For a single contact polygon, (with no friction and no penetration rate), it seems that the location of the single force (which replaces the force/torque on the contact polygon) is currently (in Drake) located at the centroid of the contact polygon. Although this seems reasonable for a uniform pressure distribution on the contact polygon, it is questionable if this is valid when the pressure distribution is not uniform, particularly when the pressure distribution varies greatly from one vertex to another (e.g., 0 pressure to very high pressure).

For example, consider a contact polygon which is a single rectangle whose vertices have a pressure distribution of 0 N/m², 0 N/m², 2.0E7 N/m², 2.0E7 N/m². Replacing this pressure distribution with a single force at the rectangle's centroid is questionable (it seems the correction location is 2/3 of the way towards the vertices having 2.0E7 N/m² pressure).

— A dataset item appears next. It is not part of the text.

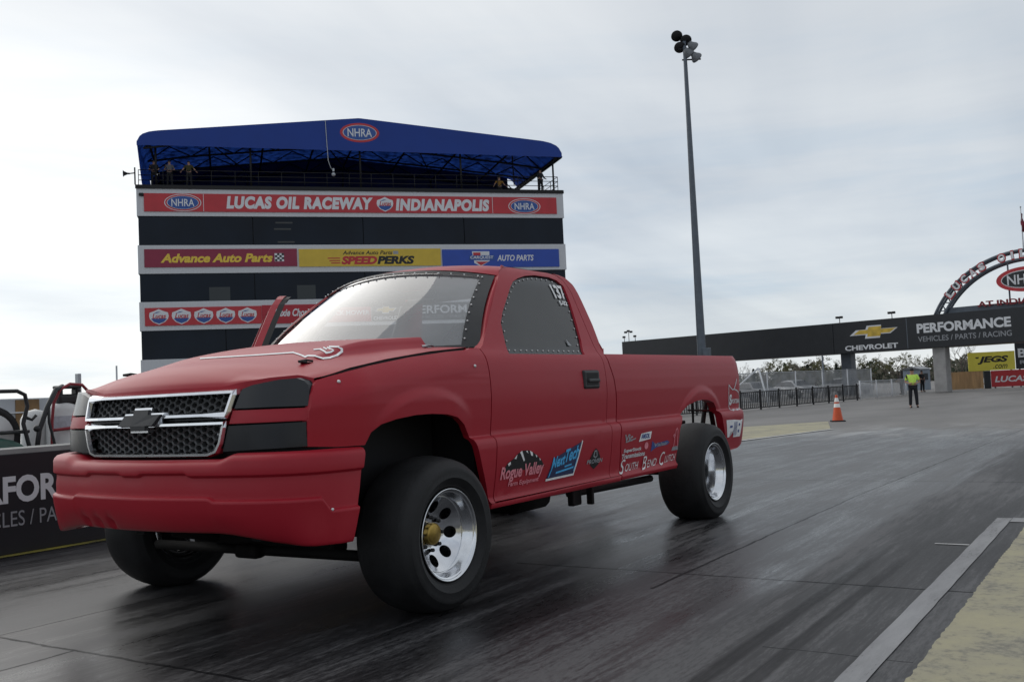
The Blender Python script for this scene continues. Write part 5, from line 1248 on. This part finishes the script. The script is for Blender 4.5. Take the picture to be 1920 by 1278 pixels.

Related link: https://engineeringstatics.org/distributed-loads.html#Chapter_07-equivalent-location

[sherm1]

This suggests that we may be calculating contact moments incorrectly when there are just a few large polygons in a hydroelastic contact surface. @amcastro-tri, did we discuss this when we decided to use first-order quadrature? I don't remember it coming up. With a linear pressure field, we are getting the total force on the polygon right, but then we calculate moments assuming that that force is applied at the centroid which seems wrong given Paul's comment above.